→ **What the task asks**
Scan the data below. Pull out each line where "that" occurs.

→ **Data entries**
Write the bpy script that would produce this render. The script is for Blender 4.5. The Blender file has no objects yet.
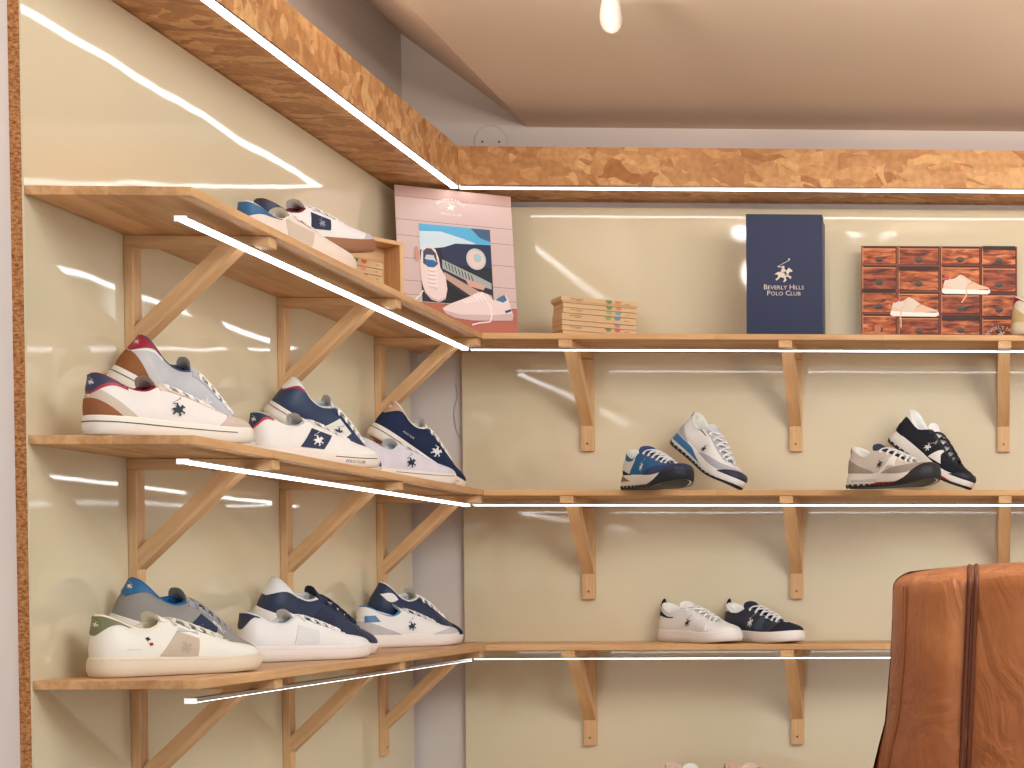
import bpy, bmesh, math, random
from mathutils import Vector, Matrix, Euler
from mathutils.geometry import tessellate_polygon
# ---------------------------------------------------------------- sneaker geometry (numpy)
import numpy as np
def smooth(t):
    t = np.clip(t, 0, 1); return t*t*(3-2*t)
_LAT = [(0,0),(.006,.020),(.025,.033),(.055,.037),(.085,.037),(.115,.038),(.140,.040),(.170,.0435),(.200,.047),(.230,.047),(.258,.041),(.280,.027),(.291,.003)]
_MED = [None,.020,.032,.034,.033,.034,.037,.041,.045,.046,.040,.028]
_TOP = [(.005,0,.100),(.010,.014,.0995),(.026,.025,.092),(.052,.031,.079),(.078,.032,.0765),(.100,.028,.085),(.112,.021,.092),(.138,.0185,.084),(.162,.017,.075),(.184,.0155,.066),(.202,.012,.058),(.212,.007,.054),(.215,0,.053)]
class ShoeShape:
    """a right sneaker: x runs heel to toe, y to the left, z up; a goes round the outline (0 heel, .5 toe), k from sole to rim"""
    def __init__(s, kind='court'):
        s.kind = kind; run = kind == 'runner'
        B = []; T = []
        for i in range(24):
            j = i if i <= 12 else 24-i
            bx, by = _LAT[j]; tx, ty, tz = _TOP[j]
            if i > 12: by = -_MED[j]; ty = -ty
            if run:
                if j <= 3: tz += .004
                if j >= 5: tz += .003
            B.append((bx, -by, 0)); T.append((tx, -ty, tz))
        s.B = np.array(B); s.T = np.array(T)
        s.h0, s.h1 = (.037, .026) if run else (.032, .027)
        s.spring = .016 if run else .006
    def cr(s, P, a):
        a = np.asarray(a, float) % 1.0 * len(P); i = np.floor(a).astype(int); f = (a-i)[..., None]; n = len(P)
        p0, p1, p2, p3 = P[(i-1) % n], P[i % n], P[(i+1) % n], P[(i+2) % n]
        return .5*(2*p1+(p2-p0)*f+(2*p0-5*p1+4*p2-p3)*f**2+(3*p1-p0-3*p2+p3)*f**3)
    def nrm(s, a):
        d = s.cr(s.B, np.asarray(a)+.004)-s.cr(s.B, np.asarray(a)-.004)
        n = np.stack([d[..., 1], -d[..., 0], 0*d[..., 0]], -1)
        n = n/np.maximum(np.linalg.norm(n, axis=-1, keepdims=True), 1e-9)
        c = s.cr(s.B, a)-np.array([.14, 0, 0])
        return n*np.where((n*c).sum(-1, keepdims=True) < 0, -1, 1)
    def lift(s, x): return s.spring*np.clip((x-.19)/.10, 0, 1.1)**2
    def solez(s, x): return s.h0+(s.h1-s.h0)*smooth(x/.29)
    def upper(s, a, k, off=0.0):
        a = np.asarray(a, float); k = np.asarray(k, float)
        P = s._up(a, k)
        if np.any(off):
            e = 1e-3
            da = s._up(a+e, k)-s._up(a-e, k); kk = np.clip(k, .002, .985); dk = s._up(a, kk+e)-s._up(a, kk-e)
            n = np.cross(da, dk); n = n/np.maximum(np.linalg.norm(n, axis=-1, keepdims=True), 1e-9)
            c = P-np.array([.13, 0, .03]); c[..., 0] *= .3
            n = n*np.where((n*c).sum(-1, keepdims=True) < 0, -1, 1)
            P = P+n*np.asarray(off)[..., None] if np.ndim(off) else P+n*off
        return P
    def _up(s, a, k):
        B = s.cr(s.B, a); T = s.cr(s.T, a); n = s.nrm(a); k = k[..., None]
        z0 = s.solez(B[..., 0])-.003
        j = np.abs((a % 1.0)-.5); j = (.5-j)*24
        fore = smooth((j-4.5)/3.0)
        P0 = B.copy(); P0[..., 2] = z0
        h = T[..., 2]-z0
        P1 = P0+n*.004; P1[..., 2] += (.42+.16*smooth((j-9)/3))*h
        P2 = T+(P0-T)*(.25+.27*fore)[..., None]
        P2[..., 2] = T[..., 2]-(.34-.24*fore)*h
        P = P0*(1-k)**3+3*P1*k*(1-k)**2+3*P2*k*k*(1-k)+T*k**3
        P[..., 2] += s.lift(P[..., 0])
        return P
    def sole(s, a, k, off=0.0):
        """k 0..1 up the side wall"""
        a = np.asarray(a, float); k = np.asarray(k, float)
        B = s.cr(s.B, a); n = s.nrm(a); x = B[..., 0]
        if s.kind == 'runner':
            o = .002+.006*(1-k)*(1-smooth(x/.12))+.002*np.sin(np.pi*k)-.003*(1-k)**4
        else:
            o = .0025+.0022*np.sin(np.pi*np.clip(k, 0, 1))-.003*(1-k)**6
        P = B+n*(o+off)[..., None]
        if s.kind == 'runner':
            P[..., 2] = k*(s.solez(x)+.004*smooth((x-.24)/.05))
        else:
            P[..., 2] = k*s.solez(x)
        P[..., 2] += s.lift(x)
        return P
    def invert(s, x, z, side, which='upper'):
        """side view (x, z) to (a, k); side -1 is the camera-facing right side"""
        key = (which, side)
        if not hasattr(s, '_c'): s._c = {}
        f = s._up if which == 'upper' else s.sole
        lo, hi = (.004, .496) if side < 0 else (.504, .996)
        if key not in s._c:
            A, K = np.meshgrid(np.linspace(lo, hi, 110), np.linspace(0, 1, 45), indexing='ij')
            s._c[key] = (A.ravel(), K.ravel(), f(A.ravel(), K.ravel()))
        A, K, P = s._c[key]
        d = (P[None, :, 0]-x[:, None])**2+(P[None, :, 2]-z[:, None])**2
        i = d.argmin(1); a = A[i].copy(); k = K[i].copy()
        for _ in range(6):
            p = f(a, k); e = 1e-3
            pa = (f(a+e, k)-f(a-e, k))/(2*e); pk = (f(a, k+e)-f(a, k-e))/(2*e)
            rx, rz = x-p[:, 0], z-p[:, 2]
            D = pa[:, 0]*pk[:, 2]-pa[:, 2]*pk[:, 0]; D = np.where(np.abs(D) < 1e-7, 1e-7, D)
            a = np.clip(a+np.clip((rx*pk[:, 2]-rz*pk[:, 0])/D, -.02, .02), lo, hi)
            k = np.clip(k+np.clip((rz*pa[:, 0]-rx*pa[:, 2])/D, -.06, .06), 0, 1)
        return a, k
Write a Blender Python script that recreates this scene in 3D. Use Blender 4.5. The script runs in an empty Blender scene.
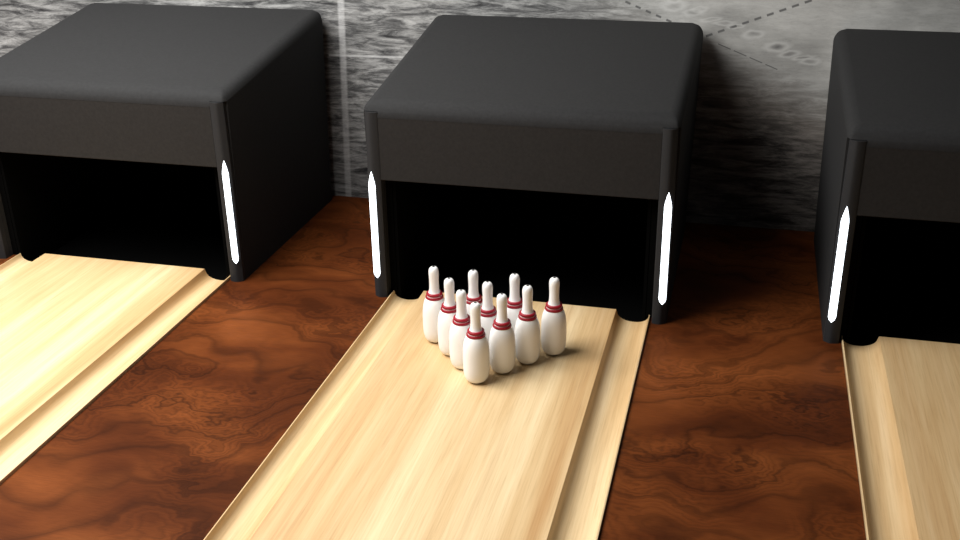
import bpy, bmesh, math, random
from mathutils import Vector, Matrix
C = bpy.context.scene.collection
random.seed(4)

# ---------------------------------------------------------------- helpers
def link(name, me, mat=None, parent=None, smooth=True):
    o = bpy.data.objects.new(name, me); C.objects.link(o)
    if mat: me.materials.append(mat)
    if parent: o.parent = parent
    if smooth:
        for p in me.polygons: p.use_smooth = True
    return o

def from_bm(name, bm, mat, parent=None, smooth=False, angle=None):
    bmesh.ops.recalc_face_normals(bm, faces=bm.faces)
    me = bpy.data.meshes.new(name); bm.to_mesh(me); bm.free()
    o = link(name, me, mat, parent, smooth)
    if angle is not None:
        me.set_sharp_from_angle(angle=math.radians(angle))
    return o

def add_box(bm, x0, x1, y0, y1, z0, z1):
    r = bmesh.ops.create_cube(bm, size=1)
    for v in r['verts']:
        v.co = Vector(((x0+x1)/2+v.co.x*(x1-x0), (y0+y1)/2+v.co.y*(y1-y0), (z0+z1)/2+v.co.z*(z1-z0)))
    return r['verts']

def extrude_y(bm, poly, y0, y1, n=1):
    """closed polygon in x,z swept along y"""
    rings = [[bm.verts.new((x, y0+(y1-y0)*k/n, z)) for x, z in poly] for k in range(n+1)]
    m = len(poly)
    for a, b in zip(rings, rings[1:]):
        for i in range(m):
            bm.faces.new((a[i], a[(i+1) % m], b[(i+1) % m], b[i]))
    bm.faces.new(rings[0]); bm.faces.new(rings[-1][::-1])

def lathe(bm, prof, seg=40):
    rings = []
    for r, z in prof:
        if r < 1e-5: rings.append([bm.verts.new((0, 0, z))])
        else: rings.append([bm.verts.new((r*math.cos(2*math.pi*k/seg), r*math.sin(2*math.pi*k/seg), z)) for k in range(seg)])
    for a, b in zip(rings, rings[1:]):
        for k in range(seg):
            k2 = (k+1) % seg
            if len(a) == 1 and len(b) == 1: continue
            if len(a) == 1: bm.faces.new((a[0], b[k], b[k2]))
            elif len(b) == 1: bm.faces.new((a[k], a[k2], b[0]))
            else: bm.faces.new((a[k], a[k2], b[k2], b[k]))

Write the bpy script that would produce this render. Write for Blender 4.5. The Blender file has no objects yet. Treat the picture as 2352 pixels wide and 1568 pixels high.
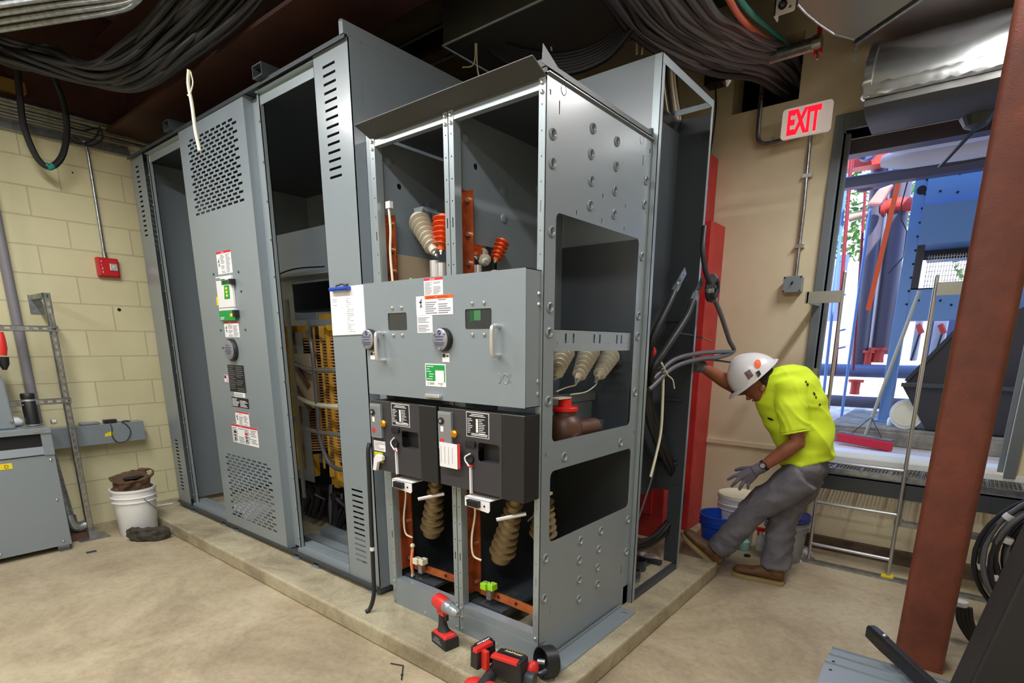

→ **Completed exercise**
Write the bpy script that would produce this render. The script is for Blender 4.5. The Blender file has no objects yet.
Write a Blender Python script that recreates this scene in 3D. Use Blender 4.5. The script runs in an empty Blender scene.
Write the bpy script that would produce this render. Write for Blender 4.5. The Blender file has no objects yet. Treat the picture as 2352 pixels wide and 1568 pixels high.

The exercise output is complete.